Alabama’s defense also showed up big-time that night, creating 7 plays of negative yardage by LSU in the game, including 7 tackles for loss and 2 quarterback sacks. The Tide also held the Tigers to 182 total yards. They held LSU star Leonard Fournette to 31 yards on 19 carries.

Meanwhile, Bama spoiled LSU’s own big dreams that year, handing the Tigers their 1st loss after a 7-0 start. LSU would lose its next 2 games after falling in Tuscaloosa and settle for a “just OK” 9-3 season. It had its hated rivals to thank for that.

1. Nov. 9, 2019 — No. 1 LSU 46, No. 2 Alabama 41

LSU and Joe Burrow Magic get the last word in our Upset List. And, yes, it qualifies because, well, Vegas said so. Oddsmakers opened by favoring Alabama by nearly a touchdown and still had the Tide at a 4.5-point favorite at kickoff.

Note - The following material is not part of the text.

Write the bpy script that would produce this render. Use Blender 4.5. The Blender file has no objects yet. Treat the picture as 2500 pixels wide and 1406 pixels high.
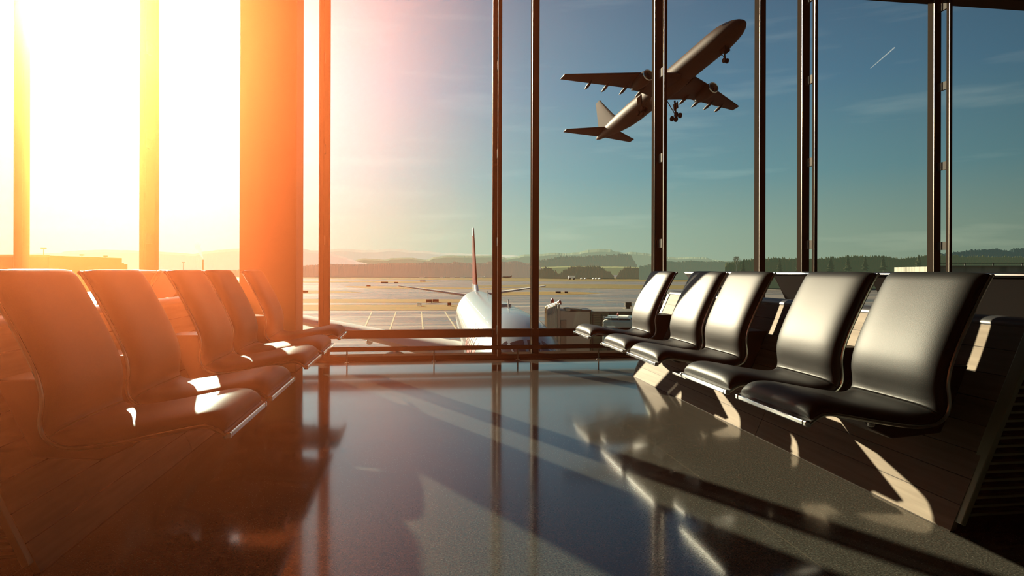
import bpy, bmesh, math, random
from math import sin, cos, tan, pi, radians, sqrt, atan2
from mathutils import Vector, Matrix

random.seed(7)
scene = bpy.context.scene
COL = scene.collection

# ------------------------------------------------------------------ camera frame (measured)
F, PS, HY, RO, H = 1600.0, .1431, 661.1, .003, .9
CP, SP = cos(PS), sin(PS)
def ray(px, py):
    u, v = px - 1250, py - HY
    a = (u*cos(RO) + v*sin(RO))/F
    b = (-u*sin(RO) + v*cos(RO))/F
    return (a*CP + SP, -a*SP + CP, -b)
def at_y(px, py, Y):
    d = ray(px, py); t = Y/d[1]
    return Vector((d[0]*t, Y, H + d[2]*t))
def at_t(px, py, t):
    d = ray(px, py)
    return Vector((d[0]*t, d[1]*t, H + d[2]*t))
def at_z(px, py, Z):
    d = ray(px, py); t = (Z - H)/d[2]
    return Vector((d[0]*t, d[1]*t, Z))
ZG = -9.5                                   # apron level below the lounge floor
D = 6.75                                    # glazing line

# ------------------------------------------------------------------ materials
MATS = {}
def mat(name, color, rough=.5, metal=0.0, spec=.5, emit=None, estr=0.0, bump=None, coat=0.0, noise=None):
    """noise=(scale,(x,y,z stretch),colour2,lo,hi) mixes a second colour; bump=(scale,strength)"""
    if name in MATS: return MATS[name]
    m = bpy.data.materials.new(name); m.use_nodes = True
    nt = m.node_tree; b = nt.nodes['Principled BSDF']
    b.inputs['Base Color'].default_value = (*color, 1)
    b.inputs['Roughness'].default_value = rough
    b.inputs['Metallic'].default_value = metal
    b.inputs['Specular IOR Level'].default_value = spec
    b.inputs['Coat Weight'].default_value = coat
    if emit:
        b.inputs['Emission Color'].default_value = (*emit, 1)
        b.inputs['Emission Strength'].default_value = estr
    if noise or bump:
        tc = nt.nodes.new('ShaderNodeTexCoord')
    if noise:
        mp = nt.nodes.new('ShaderNodeMapping'); mp.inputs['Scale'].default_value = noise[1]
        nz = nt.nodes.new('ShaderNodeTexNoise'); nz.inputs['Scale'].default_value = noise[0]; nz.inputs['Detail'].default_value = 6
        rp = nt.nodes.new('ShaderNodeValToRGB')
        rp.color_ramp.elements[0].position = noise[3]; rp.color_ramp.elements[1].position = noise[4]
        rp.color_ramp.elements[0].color = (*color, 1); rp.color_ramp.elements[1].color = (*noise[2], 1)
        nt.links.new(tc.outputs['Object'], mp.inputs[0]); nt.links.new(mp.outputs[0], nz.inputs[0])
        nt.links.new(nz.outputs[0], rp.inputs[0]); nt.links.new(rp.outputs[0], b.inputs['Base Color'])
    if bump:
        n2 = nt.nodes.new('ShaderNodeTexNoise'); n2.inputs['Scale'].default_value = bump[0]; n2.inputs['Detail'].default_value = 3
        bp = nt.nodes.new('ShaderNodeBump'); bp.inputs['Strength'].default_value = bump[1]; bp.inputs['Distance'].default_value = .01
        nt.links.new(tc.outputs['Object'], n2.inputs[0]); nt.links.new(n2.outputs[0], bp.inputs['Height'])
        nt.links.new(bp.outputs[0], b.inputs['Normal'])
    MATS[name] = m
    return m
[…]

So even though the 2019 Game of the Century was a No. 1 vs. No. 2 blood war between these ancient rivals, so both teams were crazy good, and even though the Tigers were the higher-ranked team, the game was at Bryant-Denny, so this qualifies as an upset.

It also makes its way to the top of our list because, after so many years of Alabama owning LSU, after so many Crimson Tide national titles, it was finally LSU’s time, and Burrow made it so in an epic scoring duel in Tuscaloosa. The Tigers finally ended the Tide’s reign in the rivalry, finally beat Saban after losing to him 8 straight times, and finally were on the way to their own national championship, which they would win a few months later in New Orleans.

LSU slayed The Dragon in grand fashion, slicing and dicing Saban’s defense for 46 points led by Burrow. The 46 points were the most ever scored on Alabama at Bryant-Denny in a regulation game. Fittingly, that piece of history now belonged to Burrow, who helped the Tigers pile up 559 yards of total offense. Burrow passed for 393 yards and 3 touchdowns during a season when he would capture the Heisman Trophy along with that national championship.

While the Tigers went on to ultimate glory under Ed Orgeron that season, the Tide stumbled in the Iron Bowl 3 weeks later and finished 11-2.

It was LSU’s time to lift some hardware while Bama watched. The 1st Saturday in November was a real rivalry again, because LSU was great again, at least for one autumn.

Now we’re here again. It won’t be No. 1 vs. No. 2, but the 2022 matchup will pit ranked teams looking to forge their way to Atlanta. If Bama prevails, well, the Tide were supposed to win, anyway. But if the Tigers pull it off, it’ll go down on the Upset List, and Baton Rouge will be in party mode until well after the break of dawn Sunday.

It’ll be the beauty of college football. It’ll be another unlikely chapter of LSU-Alabama, just like the shocking entries on our list.